Over half of Americans don’t have a passport. Officially, the number of citizens with a valid form of the identification hovers around 46%. If you’re one of the privileged who does have the ability to travel abroad, be sure to make the most of your journeys by not behaving like a clueless stranger.

There’s a good argument to made for not making the effort to blend in, though. Let’s say you travel to Europe during the sweltering summer— a popular time for families the world over to go on a vacation. Whether you’re exploring Paris or Venice during these peak travel times, you’re almost bound to find a fellow countryman in these densely populated areas. Naturally, congregating with people that share the same mother tongue, cultural habits, and worldviews means that you do not necessarily have to be en garde with regards to your accent, questions, and general out-of-placeness.

However, a Fall journey is a well known travel hack.

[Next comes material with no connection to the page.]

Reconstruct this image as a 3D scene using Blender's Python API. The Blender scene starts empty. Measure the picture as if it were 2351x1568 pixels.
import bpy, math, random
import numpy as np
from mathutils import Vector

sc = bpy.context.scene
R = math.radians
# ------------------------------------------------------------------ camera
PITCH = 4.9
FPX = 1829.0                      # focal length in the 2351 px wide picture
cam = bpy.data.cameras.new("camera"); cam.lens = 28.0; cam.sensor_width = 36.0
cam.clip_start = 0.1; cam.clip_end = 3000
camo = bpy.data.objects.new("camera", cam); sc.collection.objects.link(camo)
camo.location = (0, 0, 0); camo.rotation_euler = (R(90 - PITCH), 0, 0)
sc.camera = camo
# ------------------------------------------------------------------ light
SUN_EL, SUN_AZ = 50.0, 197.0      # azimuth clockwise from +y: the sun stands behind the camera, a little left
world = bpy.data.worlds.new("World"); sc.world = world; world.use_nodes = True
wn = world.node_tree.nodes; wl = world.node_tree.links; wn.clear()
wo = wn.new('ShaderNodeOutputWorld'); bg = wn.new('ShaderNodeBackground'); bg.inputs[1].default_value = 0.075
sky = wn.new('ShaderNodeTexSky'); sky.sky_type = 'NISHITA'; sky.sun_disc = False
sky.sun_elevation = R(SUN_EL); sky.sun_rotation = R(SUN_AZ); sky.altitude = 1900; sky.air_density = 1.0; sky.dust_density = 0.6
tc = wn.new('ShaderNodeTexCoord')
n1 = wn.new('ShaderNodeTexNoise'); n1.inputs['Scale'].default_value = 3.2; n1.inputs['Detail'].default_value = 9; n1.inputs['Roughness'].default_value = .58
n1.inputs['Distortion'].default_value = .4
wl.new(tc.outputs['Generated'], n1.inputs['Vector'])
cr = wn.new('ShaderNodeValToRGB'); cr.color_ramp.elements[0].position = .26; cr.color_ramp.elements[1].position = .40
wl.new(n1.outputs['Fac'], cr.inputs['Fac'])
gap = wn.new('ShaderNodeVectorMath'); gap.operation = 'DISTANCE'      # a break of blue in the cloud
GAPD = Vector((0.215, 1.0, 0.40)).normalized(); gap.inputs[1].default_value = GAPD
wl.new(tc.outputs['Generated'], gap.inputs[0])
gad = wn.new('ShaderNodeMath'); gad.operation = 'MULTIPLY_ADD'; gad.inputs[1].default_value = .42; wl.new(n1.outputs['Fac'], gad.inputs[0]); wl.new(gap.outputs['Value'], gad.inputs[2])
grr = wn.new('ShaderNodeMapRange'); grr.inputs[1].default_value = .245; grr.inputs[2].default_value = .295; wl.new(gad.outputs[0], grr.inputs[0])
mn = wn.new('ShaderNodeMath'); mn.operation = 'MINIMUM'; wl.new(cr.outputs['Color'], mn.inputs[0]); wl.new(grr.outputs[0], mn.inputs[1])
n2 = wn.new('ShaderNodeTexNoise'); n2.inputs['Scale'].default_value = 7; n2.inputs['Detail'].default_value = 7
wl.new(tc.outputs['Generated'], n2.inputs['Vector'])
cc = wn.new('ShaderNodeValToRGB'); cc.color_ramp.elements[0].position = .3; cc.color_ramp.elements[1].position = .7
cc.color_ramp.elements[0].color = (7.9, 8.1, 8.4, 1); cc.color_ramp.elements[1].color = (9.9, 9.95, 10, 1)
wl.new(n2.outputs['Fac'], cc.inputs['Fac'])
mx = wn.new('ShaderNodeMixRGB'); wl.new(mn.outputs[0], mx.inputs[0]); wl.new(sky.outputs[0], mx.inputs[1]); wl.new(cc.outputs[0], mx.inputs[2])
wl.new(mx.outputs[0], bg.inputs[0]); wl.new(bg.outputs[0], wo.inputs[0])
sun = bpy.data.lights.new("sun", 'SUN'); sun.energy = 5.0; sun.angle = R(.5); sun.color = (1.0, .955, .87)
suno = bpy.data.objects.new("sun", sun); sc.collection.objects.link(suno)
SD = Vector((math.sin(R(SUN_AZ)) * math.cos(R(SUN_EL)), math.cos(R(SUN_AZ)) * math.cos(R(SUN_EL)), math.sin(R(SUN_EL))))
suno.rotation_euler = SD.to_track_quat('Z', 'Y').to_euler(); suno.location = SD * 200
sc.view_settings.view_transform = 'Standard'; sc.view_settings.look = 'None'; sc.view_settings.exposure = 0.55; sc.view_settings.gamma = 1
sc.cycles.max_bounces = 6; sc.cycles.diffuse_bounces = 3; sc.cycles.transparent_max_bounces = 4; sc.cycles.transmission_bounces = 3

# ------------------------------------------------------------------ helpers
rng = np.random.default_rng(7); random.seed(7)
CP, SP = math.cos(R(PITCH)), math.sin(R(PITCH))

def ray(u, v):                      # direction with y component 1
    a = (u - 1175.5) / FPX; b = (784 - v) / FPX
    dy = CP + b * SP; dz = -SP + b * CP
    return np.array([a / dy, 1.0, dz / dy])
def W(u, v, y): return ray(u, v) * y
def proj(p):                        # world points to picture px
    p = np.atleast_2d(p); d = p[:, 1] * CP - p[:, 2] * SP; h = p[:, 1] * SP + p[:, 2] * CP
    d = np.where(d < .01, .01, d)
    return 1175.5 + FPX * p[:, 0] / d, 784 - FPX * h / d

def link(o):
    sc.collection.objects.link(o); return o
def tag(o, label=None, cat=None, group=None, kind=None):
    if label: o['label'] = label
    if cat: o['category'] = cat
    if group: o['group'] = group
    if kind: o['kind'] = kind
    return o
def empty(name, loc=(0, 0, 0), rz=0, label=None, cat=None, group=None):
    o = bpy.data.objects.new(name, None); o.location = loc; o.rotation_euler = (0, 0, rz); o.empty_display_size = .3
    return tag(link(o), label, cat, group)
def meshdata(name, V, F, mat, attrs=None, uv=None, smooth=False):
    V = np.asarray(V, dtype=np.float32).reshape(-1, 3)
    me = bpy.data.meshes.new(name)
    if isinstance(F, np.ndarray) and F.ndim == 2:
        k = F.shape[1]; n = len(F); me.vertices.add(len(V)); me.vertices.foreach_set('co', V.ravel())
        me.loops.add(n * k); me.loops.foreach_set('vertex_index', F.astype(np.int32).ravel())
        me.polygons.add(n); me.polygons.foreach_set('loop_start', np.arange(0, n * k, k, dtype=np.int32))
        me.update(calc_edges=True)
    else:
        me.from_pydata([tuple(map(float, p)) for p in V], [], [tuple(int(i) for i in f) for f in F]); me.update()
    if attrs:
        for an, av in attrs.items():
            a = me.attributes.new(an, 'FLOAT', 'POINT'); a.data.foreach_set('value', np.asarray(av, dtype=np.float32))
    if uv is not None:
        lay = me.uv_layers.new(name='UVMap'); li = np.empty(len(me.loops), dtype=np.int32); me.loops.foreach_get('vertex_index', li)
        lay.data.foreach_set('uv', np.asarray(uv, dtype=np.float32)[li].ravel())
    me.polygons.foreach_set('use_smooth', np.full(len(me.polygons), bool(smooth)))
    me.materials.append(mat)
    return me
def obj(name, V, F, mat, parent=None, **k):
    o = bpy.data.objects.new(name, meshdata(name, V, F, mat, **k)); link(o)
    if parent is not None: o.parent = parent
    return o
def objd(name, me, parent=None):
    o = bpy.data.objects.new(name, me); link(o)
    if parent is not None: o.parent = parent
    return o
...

Autumnal romps about the continent will mean cooler temperatures, less competition with gaggles of tourists, and thinner crowds. But it also means a reduced chance of the comforting feeling that comes with finding a fellow citizen abroad.

So what are you to do when you’re dead set on taking advantage of the cooler temperature and lower airfare, but don’t want to come across as the lone gawking tourist? You’re going to need to do a little research, but it’s worth it in the end.

And If France or Italy is on your radar, you’re in luck: travel consultant Faith Jolley, who actually grew up in the Hexagon has recently compiled a few tips on how to put locals at ease. Remember, you don’t need to change who you are. However, it is a common courtesy to adhere to other cultural norms and not force others to bend to the expectations of the stranger.


  • You may very well encounter lengthy lines here. But remember that patience is a virtue: take this time to ponder your place in the world and soak in the different sights and sounds you may not encounter back at home.
  • You don’t need to be fluent in another language to go travel abroad. But try to use the common salutations and valedictions. Be it “Hello”, “hola”, “buongiorno”, you’re at least showing that you’re willing to wade into the waters of multicultural exchange. This goes doubly in France. There, first-name exchanges are rare in formal/business settings, so a “Bonjour madame” is really the only way to go.
  • Get out and eat. Do not stay cooped up in your hotel and chow down on whatever they bring you. Forgo the provided breakfast (which is of usually shoddy quality anyway), and opt for a trip to the local cafe instead.
  • Get lost. Seriously. There’s nothing wrong with ambling about and just seeing where the road takes you. Don’t worry, in big cities like Paris, you’ll usually be safe. And metro stations seem to be everywhere, so as soon as your feet begin to tire, you can journey on home.


  • Pizza’s been largely co-opted by American tables. Nothing wrong with a pepperoni pie, but when you’re in the motherland you should consider getting it topped with figs and ham.
  • As with much of southern Europe, dinner is served on the later side. And not an American “7:00” late— expect to get your evening grub closest to 8pm, when the night is just getting started.
  • In many cities of Europe, Rome included, automobiles have the right of way. Just because you have the crosswalk does not mean you should expect cars to stop or slow down for you. Just be mindful of your spatial relationship with motorists, and you should be fine.
  • Much like midtown Manhattan, hailing a cab in Italy can seem to take a lifetime, defeating the time-saving qualities of a cab in the first place. Instead there are designated cab areas that you can go to in order to save yourself the headache.